I let myself in to my boyfriend’s apartment. I put on music so I wouldn’t feel alone. I took a shower. He walked in a few hours later with a pizza and open arms and I clung to him, inhaling the smell of his shoulder. I didn’t want to let go.

Astoria, where I live, is an incredibly safe New York City neighborhood. Old Greek and Italian ladies saunter along the sidewalks, on their way to get cheeses and fish and bread for dinner. They’ve been living here since the 50’s. In the summer, their husbands all sit on lawn chairs and smoke cigarettes and drink espresso and eat Greek pastries. There’s a daycare on the corner and the children often walk by my apartment, all in a line on their way to the park, giggling and pointing at squirrels. I go jogging all the time, at all hours of the day and have never felt the slightest bit afraid. The man who owns the bagel store lives a few houses down. I see the Spanish women who work at the laundromat shopping in the supermarket. We are a secure, safe, sweet community.

And yet.

A shooting.

Right next door to me, right through the wall.
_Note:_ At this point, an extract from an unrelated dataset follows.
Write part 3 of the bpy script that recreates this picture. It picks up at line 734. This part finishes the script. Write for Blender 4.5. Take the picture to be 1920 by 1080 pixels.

It makes me wonder how a man like that can get his hands on a gun.

It makes me wonder how he could feel that he had no alternative but to shoot his ex-wife and daughter in the head on a cloudy Monday morning inside their own home.

It makes me wonder why he felt he had no other choice, why he had no one else to help him, why why why how.

It makes me cry in yoga class to feel my muscles stretching and to connect with my breath because you just never know, do you?

You don’t.

My neighborhood. My home. I’ve been there for over six and a half years.

And there are blood stains next door.

And I just cannot take that.


  • Sam

    Hugs. Just, hugs. I totally get it.
    I was inside a store one time with my husband, Christmas shopping. I realized I’d left my wallet in the car. My husband went to get it. Minutes later the store was put on lockdown. I was stuck inside – my husband was outside – while an angry ex drove into the parking lot and shot a woman and her boyfriend, then himself. The boyfriend and the ex were killed.
    It took a long time to get over it. Get over it? Can you get over something like that? The proximity, the shattered illusion of safety? Knowing we were 10 steps, 5 steps away from someone who was violently murdered where we just stood?

    Hugs. Take time. Take care of yourself. Many positive thoughts to your neighbors, and to you.

  • Wooden Monkey

    I once arrived at work, worried that I was running late for a meeting, when my secretary told me me my meeting was cancelled – because a guy had taken a gun to the early morning staff meeting and shot several people and then himself.

    Even though it was in a building across town, everyone in my office was in shock, and started talking about ‘what if the gunman had decided to go after the director, who worked on our floor? we could have all been shot’

    The thing is, that didn’t happen. And you and your roommates are okay. It is important to take the time to feel the shock and the grief, because to deny those feelings is foolish and useless. They will come out.

    But it is also important to remember that it was one guy. And that your neighborhood is still full of older women who shop, small children who enjoy the squirrels, and you and your housemates, who are lovely and safe.

    Don’t let the shooter take away the joy of your neighborhood. It is still full of wonderful people (like you).

    So take time to cry, but also to stretch and hug and sleep and smile.

    Wishing you peace.

  • Jen

    Wrapping you and your roommates up in a virtual hug.

  • Rachel (Totally Ovar It)

    Holy crap. Pretty sure I would be hiding under my cover for the next few months. Please check my blog tomorrow (Thu, Dec 8th) as I have given you an award.

  • Tim Eimiller

    My God. I don’t get it, either. I can understand someone being so grief-stricken that they take their own life, but I can’t understand the emotions that could lead someone to kill another human being. God bless you, Laura.